Aim of the exercise
For the listing that follows, give again exactly the lines from the one with "Continue the Blender" to the one with "me = m.mesh('trunk', True);", including both.

━━━

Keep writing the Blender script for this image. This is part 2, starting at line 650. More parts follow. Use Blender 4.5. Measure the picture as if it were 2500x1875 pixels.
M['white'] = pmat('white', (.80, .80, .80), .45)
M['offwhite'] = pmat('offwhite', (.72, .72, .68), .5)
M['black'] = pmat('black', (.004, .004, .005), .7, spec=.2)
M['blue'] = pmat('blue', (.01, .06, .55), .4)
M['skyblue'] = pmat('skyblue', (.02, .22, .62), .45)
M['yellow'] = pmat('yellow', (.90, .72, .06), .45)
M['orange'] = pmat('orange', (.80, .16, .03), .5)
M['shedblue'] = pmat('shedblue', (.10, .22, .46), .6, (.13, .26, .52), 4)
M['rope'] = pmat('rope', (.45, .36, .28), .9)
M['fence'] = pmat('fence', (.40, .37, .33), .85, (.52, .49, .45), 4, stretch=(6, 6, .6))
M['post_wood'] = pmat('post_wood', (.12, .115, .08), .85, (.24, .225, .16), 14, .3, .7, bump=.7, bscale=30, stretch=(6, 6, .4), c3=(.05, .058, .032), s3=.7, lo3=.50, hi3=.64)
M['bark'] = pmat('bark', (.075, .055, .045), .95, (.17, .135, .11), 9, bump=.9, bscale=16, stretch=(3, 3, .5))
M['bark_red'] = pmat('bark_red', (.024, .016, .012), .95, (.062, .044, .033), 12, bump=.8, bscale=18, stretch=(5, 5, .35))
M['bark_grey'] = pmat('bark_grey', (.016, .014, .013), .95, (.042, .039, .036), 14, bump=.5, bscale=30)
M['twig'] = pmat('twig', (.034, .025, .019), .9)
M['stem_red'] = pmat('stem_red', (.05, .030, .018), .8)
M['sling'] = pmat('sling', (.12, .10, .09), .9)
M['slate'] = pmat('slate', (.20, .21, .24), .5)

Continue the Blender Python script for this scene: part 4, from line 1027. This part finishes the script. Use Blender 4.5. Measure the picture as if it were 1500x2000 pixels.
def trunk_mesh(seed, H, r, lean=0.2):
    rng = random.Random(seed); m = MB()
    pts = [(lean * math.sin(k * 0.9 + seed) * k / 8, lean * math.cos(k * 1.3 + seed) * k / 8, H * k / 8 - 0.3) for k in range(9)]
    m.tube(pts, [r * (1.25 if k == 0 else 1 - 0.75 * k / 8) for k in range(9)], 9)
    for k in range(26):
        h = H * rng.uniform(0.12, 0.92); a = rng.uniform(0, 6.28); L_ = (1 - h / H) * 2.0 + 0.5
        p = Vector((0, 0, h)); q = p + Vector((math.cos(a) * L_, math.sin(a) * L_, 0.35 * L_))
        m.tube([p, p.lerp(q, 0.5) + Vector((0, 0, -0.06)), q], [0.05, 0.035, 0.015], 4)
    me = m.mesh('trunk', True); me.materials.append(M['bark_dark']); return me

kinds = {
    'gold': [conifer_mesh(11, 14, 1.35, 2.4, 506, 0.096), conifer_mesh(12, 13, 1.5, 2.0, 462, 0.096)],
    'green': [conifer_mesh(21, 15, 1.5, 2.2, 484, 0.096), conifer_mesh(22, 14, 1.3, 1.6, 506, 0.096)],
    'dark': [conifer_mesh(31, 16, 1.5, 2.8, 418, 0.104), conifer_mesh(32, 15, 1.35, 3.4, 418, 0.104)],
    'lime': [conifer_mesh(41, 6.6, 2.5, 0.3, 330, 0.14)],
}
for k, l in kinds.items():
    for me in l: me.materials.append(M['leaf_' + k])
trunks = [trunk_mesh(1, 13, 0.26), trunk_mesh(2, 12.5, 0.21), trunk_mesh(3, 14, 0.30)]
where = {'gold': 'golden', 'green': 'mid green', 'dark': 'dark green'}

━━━

Correct result
Continue the Blender Python script for this scene: part 4, from line 1027. This part finishes the script. Use Blender 4.5. Measure the picture as if it were 1500x2000 pixels.
def trunk_mesh(seed, H, r, lean=0.2):
    rng = random.Random(seed); m = MB()
    pts = [(lean * math.sin(k * 0.9 + seed) * k / 8, lean * math.cos(k * 1.3 + seed) * k / 8, H * k / 8 - 0.3) for k in range(9)]
    m.tube(pts, [r * (1.25 if k == 0 else 1 - 0.75 * k / 8) for k in range(9)], 9)
    for k in range(26):
        h = H * rng.uniform(0.12, 0.92); a = rng.uniform(0, 6.28); L_ = (1 - h / H) * 2.0 + 0.5
        p = Vector((0, 0, h)); q = p + Vector((math.cos(a) * L_, math.sin(a) * L_, 0.35 * L_))
        m.tube([p, p.lerp(q, 0.5) + Vector((0, 0, -0.06)), q], [0.05, 0.035, 0.015], 4)
    me = m.mesh('trunk', True); me.materials.append(M['bark_dark']); return me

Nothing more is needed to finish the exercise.